The president sought to allay the fears of other countries and get them back on board to support government’s security initiatives against Boko Haram.

The minister noted that Nigerian faced real economic challenges with the dramatic crash in oil prices, which needed urgent attention.

He said that the president’s drive in that context was the diversification of the economy and the promotion of foreign direct investment.

He said the president was able to put the issue of anti-corruption at the top of the international agenda.

Also, Onyeama says Nigeria and South Africa have set up a 24-hour call centre to serve as an early warning system to protect Nigerians from xenophobia.

Onyeama said at the NAN forum in Abuja that Federal Government was ready to intervene wherever any Nigerian is threatened or in difficulty.

He said that the Nigerian High Commission in South Africa has been directed to facilitate legal support to help the victims of recent xenophobic attacks in the country to get their compensations.

The minister said that the victims of the attacks had been advised to make inventory of their losses through a mechanism that had been created, known as the early warning unit.

Meanwhile, Nigeria and European Union (EU) are working to have an agreement that will facilitate the repatriation of Nigerians living illegally in EU countries.

Onyeama told NAN that the EU also sought to engage with the government in providing vocational training for those who had been repatriated.

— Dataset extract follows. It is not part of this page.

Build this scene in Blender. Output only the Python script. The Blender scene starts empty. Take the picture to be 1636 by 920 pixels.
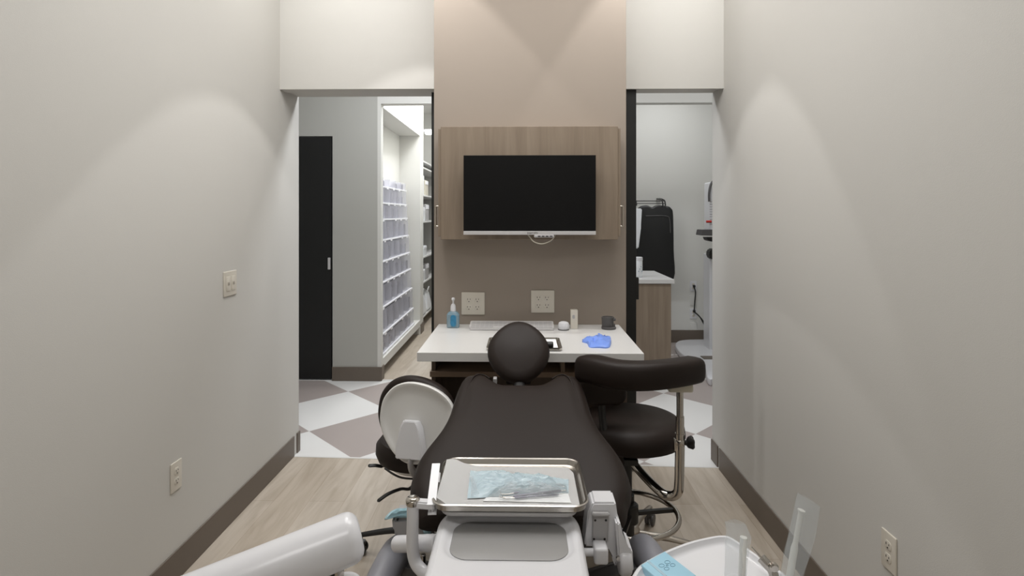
import bpy, bmesh, math, random
from mathutils import Vector, Matrix, noise
random.seed(7)
S = bpy.context.scene
C = S.collection
# ------------------------------------------------------------------ camera
F = 920.0; TH = math.atan(17 / F); H = 1.45
cs, sn = math.cos(TH), math.sin(TH)
cd = bpy.data.cameras.new('camera'); cam = bpy.data.objects.new('camera', cd); C.objects.link(cam)
cam.location = (0, 0, H); cam.rotation_euler = (math.pi / 2, 0, TH)
cd.sensor_width = 36; cd.lens = 36 * F / 1636; cd.shift_y = -(460 - 342) / 1636; cd.clip_start = .05
S.camera = cam
S.view_settings.view_transform = 'Standard'; S.view_settings.look = 'None'
S.view_settings.gamma = 1; S.view_settings.use_curve_mapping = False
S.view_settings.exposure = 0.25
# ------------------------------------------------------------------ world and lights
W = bpy.data.worlds.new('world'); S.world = W; W.use_nodes = True
W.node_tree.nodes['Background'].inputs[0].default_value = (.9, .93, 1, 1)
W.node_tree.nodes['Background'].inputs[1].default_value = .15

def area(name, loc, sx, sy, power, col=(1, .987, .972), rot=(0, 0, 0)):
    l = bpy.data.lights.new(name, 'AREA'); l.shape = 'RECTANGLE'; l.size = sx; l.size_y = sy
    l.energy = power; l.color = col
    o = bpy.data.objects.new(name, l); C.objects.link(o); o.location = loc; o.rotation_euler = rot
    return o

def spot(name, loc, half, power, blend, col=(1, .985, .975), r=.03):
    l = bpy.data.lights.new(name, 'SPOT'); l.spot_size = 2 * half; l.spot_blend = blend
    l.energy = power; l.color = col; l.shadow_soft_size = r
    o = bpy.data.objects.new(name, l); C.objects.link(o); o.location = loc
    return o
area('troffer_light', (-.1, 1.75, 3.02), 1.2, .6, 14)
area('troffer_light_rear', (-.1, -.4, 3.02), 1.2, .6, 13)
area('header_fill_left', (-.92, 2.6, 3.0), .7, .08, 4.2, rot=(.95, 0, 0))  # unseen tilted area light, added to brighten the left header
area('header_fill_right', (.83, 2.6, 3.0), .5, .08, 3.8, rot=(.95, 0, 0))  # matching added fill aimed at the right header
area('side_fill_left', (-.62, 2.15, 3.02), .8, .7, 6)  # unseen overhead fill put in to lift the header brightness
area('side_fill_right', (.42, 2.15, 3.02), .8, .7, 6)  # its added counterpart on the right
spot('downlight_left', (-.52, 2.62, 3.0), math.radians(40), 20, .02)
spot('downlight_right', (.57, 2.68, 3.0), math.radians(30), 20, .02)
area('hall_light', (-.6, 4.0, 3.0), 1.6, .3, 28, (.93, .96, 1))
area('hall_light_right', (1.5, 3.9, 3.0), .8, .3, 9, (.95, .97, 1))
area('supply_light', (-.8, 6.6, 3.0), .4, 3, 46, (.96, .98, 1))  # unseen light added to brighten the corridor shelving
area('imaging_light', (1.5, 5.7, 3.0), .6, .5, 12, (.96, .98, 1))

# ------------------------------------------------------------------ helpers
def at(px, py, Y):
    "point at real depth Y seen at photo pixel px, py (used while surveying)"
    u = (px - 818) / F; v = (342 - py) / F; t = Y / (cs + u * sn)
    return Vector((t * (u * cs - sn), Y, H + t * v))
def lin(c):
    return tuple((x / 255 / 12.92 if x / 255 <= .04045 else ((x / 255 + .055) / 1.055) ** 2.4) for x in c)
def nodes(m): return m.node_tree.nodes, m.node_tree.links
def mat(name, rgb, rough=.6, metal=0, var=.04, scale=6, bump=0, bscale=200, coat=0, stretch=None, spec=None):
    m = bpy.data.materials.new(name); m.use_nodes = True; N, L = nodes(m)
    b = N['Principled BSDF']; b.inputs['Roughness'].default_value = rough; b.inputs['Metallic'].default_value = metal
    if spec is not None: b.inputs['Specular IOR Level'].default_value = spec
    if coat: b.inputs['Coat Weight'].default_value = coat; b.inputs['Coat Roughness'].default_value = .08
    tc = N.new('ShaderNodeTexCoord'); mp = N.new('ShaderNodeMapping'); L.new(tc.outputs['Object'], mp.inputs[0])
    if stretch: mp.inputs['Scale'].default_value = stretch
    n = N.new('ShaderNodeTexNoise'); n.inputs['Scale'].default_value = scale; n.inputs['Detail'].default_value = 4
    L.new(mp.outputs[0], n.inputs[0])
    r = N.new('ShaderNodeMix'); r.data_type = 'RGBA'
    c = lin(rgb); r.inputs[6].default_value = (*[x * (1 - var) for x in c], 1); r.inputs[7].default_value = (*[min(1, x * (1 + var)) for x in c], 1)
    L.new(n.outputs[0], r.inputs[0]); L.new(r.outputs[2], b.inputs['Base Color'])
    if bump:
        n2 = N.new('ShaderNodeTexNoise'); n2.inputs['Scale'].default_value = bscale
        L.new(mp.outputs[0], n2.inputs[0])
        bp = N.new('ShaderNodeBump'); bp.inputs['Strength'].default_value = bump; bp.inputs['Distance'].default_value = .002
        L.new(n2.outputs[0], bp.inputs['Height']); L.new(bp.outputs[0], b.inputs['Normal'])
    return m
def clear(name, rgb, alpha=.4, rough=.15, bump=0):
    m = mat(name, rgb, rough, bump=bump, bscale=30); N, L = nodes(m)
    m.node_tree.nodes['Principled BSDF'].inputs['Alpha'].default_value = alpha
    return m
def woodgrain(name, a, b, axis_scale, rough=.5):
    m = bpy.data.materials.new(name); m.use_nodes = True; N, L = nodes(m); p = N['Principled BSDF']
    p.inputs['Roughness'].default_value = rough
    tc = N.new('ShaderNodeTexCoord'); mp = N.new('ShaderNodeMapping'); mp.inputs['Scale'].default_value = axis_scale
    L.new(tc.outputs['Object'], mp.inputs[0])
    n = N.new('ShaderNodeTexNoise'); n.inputs['Scale'].default_value = 3; n.inputs['Detail'].default_value = 8; n.inputs['Distortion'].default_value = .6
    L.new(mp.outputs[0], n.inputs[0])
    r = N.new('ShaderNodeValToRGB'); r.color_ramp.elements[0].position = .3; r.color_ramp.elements[1].position = .7
    r.color_ramp.elements[0].color = (*lin(a), 1); r.color_ramp.elements[1].color = (*lin(b), 1)
    L.new(n.outputs[0], r.inputs[0]); L.new(r.outputs[0], p.inputs['Base Color'])
    return m

M = {}
M['wall'] = mat('wall_paint', (204, 202, 197), .75, var=.012, scale=1.5, bump=.15, bscale=350)
M['hall_wall'] = mat('hall_wall_paint', (214, 213, 208), .75, var=.012, scale=1.5)
M['grey_wall'] = mat('grey_hall_paint', (176, 175, 169), .75, var=.012, scale=1.5)
M['accent'] = mat('taupe_accent_paint', (152, 141, 130), .75, var=.012, scale=1.5)
M['ceil'] = mat('ceiling_paint', (225, 224, 220), .8, var=.01)
M['base'] = mat('vinyl_base', (104, 94, 84), .5, var=.05, scale=10)
M['black'] = mat('black_laminate', (17, 17, 17), .45, var=.15)
M['black_plastic'] = mat('black_plastic', (24, 23, 22), .4, var=.1)
M['grey_plastic'] = mat('grey_plastic', (82, 80, 80), .45)
M['leather'] = mat('dark_brown_upholstery', (34, 26, 22), .5, var=.1, scale=14, bump=.15, bscale=500, spec=.22)
M['white_top'] = mat('white_solid_surface', (214, 213, 211), .3, var=.02, scale=60)
M['white_plastic'] = mat('white_plastic', (222, 222, 225), .28, var=.01, coat=.2)
M['shell'] = mat('stool_shell_plastic', (216, 215, 212), .35, var=.01)
M['light_grey'] = mat('light_grey_plastic', (170, 168, 168), .4, var=.02)
M['plate'] = mat('wall_plate_plastic', (212, 206, 194), .35, var=.01)
M['slot'] = mat('dark_slot', (30, 26, 24), .6)
M['beige'] = mat('beige_plastic', (196, 190, 174), .4)
M['chrome'] = mat('chrome', (190, 185, 178), .12, 1, var=.03)
M['steel'] = mat('stainless_steel', (186, 182, 176), .22, 1, var=.05, scale=3, stretch=(1, 12, 12))
M['nickel'] = mat('brushed_nickel', (186, 178, 168), .3, 1)
M['cabinet'] = woodgrain('taupe_wood_laminate', (128, 113, 97), (146, 131, 114), (9, 9, .7))
M['dark_cab'] = woodgrain('umber_wood_laminate', (78, 66, 56), (94, 80, 68), (9, 9, .7))
M['shelfwood'] = woodgrain('brown_shelf_laminate', (124, 106, 90), (142, 122, 104), (.7, 9, 9))
M['screen'] = mat('screen_glass', (9, 9, 10), .35, var=.1, spec=.25)
M['silver'] = mat('silver_plastic', (206, 204, 204), .3, .2, var=.01)
M['paper'] = mat('white_paper', (248, 248, 248), .8, var=.01, scale=20, bump=.2, bscale=60)
M['bin'] = clear('frosted_bin_plastic', (210, 210, 220), .36, .25)
M['rail'] = mat('white_rail', (234, 234, 238), .4)
M['film'] = clear('clear_film', (225, 232, 236), .26, .08, .5)
M['bluefilm'] = clear('pale_blue_film', (206, 226, 234), .5, .1, 1)
M['bluepaper'] = mat('pale_blue_paper', (206, 219, 226), .7)
M['darksteel'] = mat('dark_steel', (112, 108, 122), .22, 1)
M['armgrey'] = mat('armrest_grey', (128, 128, 134), .45)
M['trayshade'] = mat('tray_shade_grey', (146, 145, 144), .4, var=.01)  # grey that paints the tray's shade into the console top
M['bluewrap'] = mat('sky_blue_wrap', (176, 218, 232), .15, var=.1, scale=40, bump=1, bscale=40)
M['bluepack'] = mat('pale_blue_pack', (160, 204, 224), .45, var=.03)
M['ink'] = mat('blue_grey_ink', (70, 110, 135), .6)
M['glove'] = mat('blue_nitrile', (120, 152, 230), .4, var=.12, scale=60)
M['gel'] = clear('blue_gel_plastic', (150, 186, 204), .5, .1)
M['labelblue'] = mat('blue_label', (52, 130, 170), .4, var=.5, scale=70)
M['tube'] = mat('white_translucent_tube', (226, 226, 220), .3)
M['contents'] = mat('grey_contents', (120, 118, 128), .7, var=.4, scale=25)
M['red'] = mat('red_button', (190, 40, 30), .4)
M['bag'] = mat('white_bag_plastic', (226, 228, 230), .3, var=.05, scale=15)
M['lamp'] = bpy.data.materials.new('lamp_glow'); M['lamp'].use_nodes = True
b_ = M['lamp'].node_tree.nodes['Principled BSDF']; b_.inputs['Emission Color'].default_value = (1, 1, 1, 1); b_.inputs['Emission Strength'].default_value = 3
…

The EU for now, he explained was trying to have a collective agreement with Nigeria covering all the EU countries so that there can just be a one-stop-shop and everybody can repatriate Nigerians.

The minister noted that the issue of migration had become a priority for most EU countries.

Onyeama dismissed claims that some Nigerians were deported from some countries without the knowledge of the Nigerian government.
He explained that opportunities were given for migrants to exhaust all legal rights open to them before repatriation.

Meanwhile, the Federal and Borno State governments have completed arrangements for the basic life provisions made for 78, 000 Nigerian refugees expected to be repatriated from neighbouring Cameroun.